Israel freezes shipments to Gaza over tunnel

Building materials banned from entering coastal enclave following the discovery of a tunnel running 450m into Israel.

    Israel freezes shipments to Gaza over tunnel
    The Israeli army said the concrete tunnel was buried 18m underground and 1.7km long [EPA]

    Israel has frozen the shipment of building materials into Gaza after discovering what it says is a sophisticated "terror tunnel" into its own territory from Palestinian land.

    "Due to security reasons, [the army] decided to stop for now the transfer of building materials into Gaza," Guy Inbar, a spokesman for the Israeli defence ministry unit responsible for civilian affairs in the Palestinian territories, told the AFP news agency on Sunday.

    Inbar did not say how long the ban would remain in force.

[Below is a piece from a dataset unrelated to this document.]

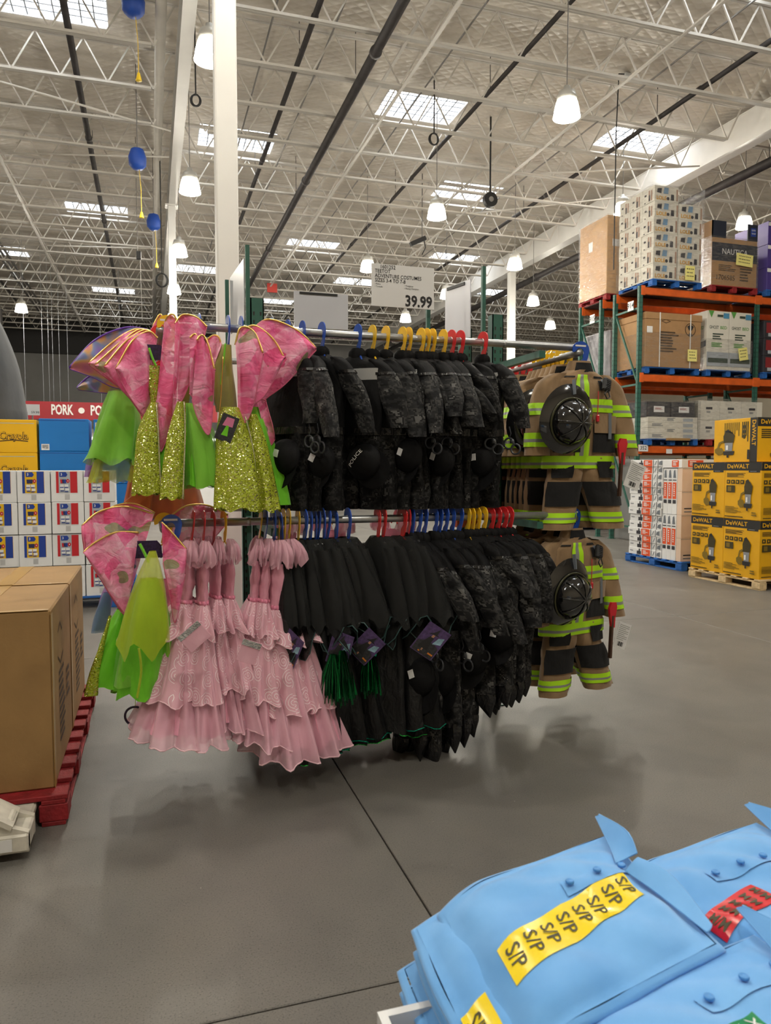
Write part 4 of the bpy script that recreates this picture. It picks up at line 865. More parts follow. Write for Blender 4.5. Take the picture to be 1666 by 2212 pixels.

    Last month, Israel permitted cement and steel deliveries into the Gaza Strip - under Israeli blockade for six years - for use by the private sector for the first time since 2007.

    It had banned such transfers for fear that the Palestinian movement Hamas, which rules Gaza, would use them to fortify its positions and build tunnels for attacks on Israel.

    Concrete tunnel

    The Israeli army said the tunnel was buried 18m underground, made of concrete and ran for 1.7km with 450m extending into Israel.

    It had lighting and a rail for a small trolley, "probably intended to transfer terrorists or soldiers from side to side rapidly", it added.

    The Israeli defence minister, Moshe Yaalon, said in a statement that the discovery of the tunnel "prevented attempts to attack Israeli civilians and soldiers".

    He said it was "further proof" that Hamas "was continuing to prepare itself for confrontation with Israel and terror activities".

    Israel and Hamas reached a truce, brokered by Egypt, after a deadly confrontation last November.

    Its statement made mention of Israeli soldier Gilad Shalit, who was abducted by Palestinian fighters and transferred to Gaza via a tunnel in 2006 and held for five years.

    The army said work on the tunnel probably lasted over a year.

    Israeli NGO Gisha, which lobbies for freedom of movement for Palestinians, urged Israel to lift the building material freeze, saying it would affect civilians and humanitarian projects in blockaded Gaza.

    "It is not clear how blocking the entrance of construction materials, including those intended for international projects, promotes that goal."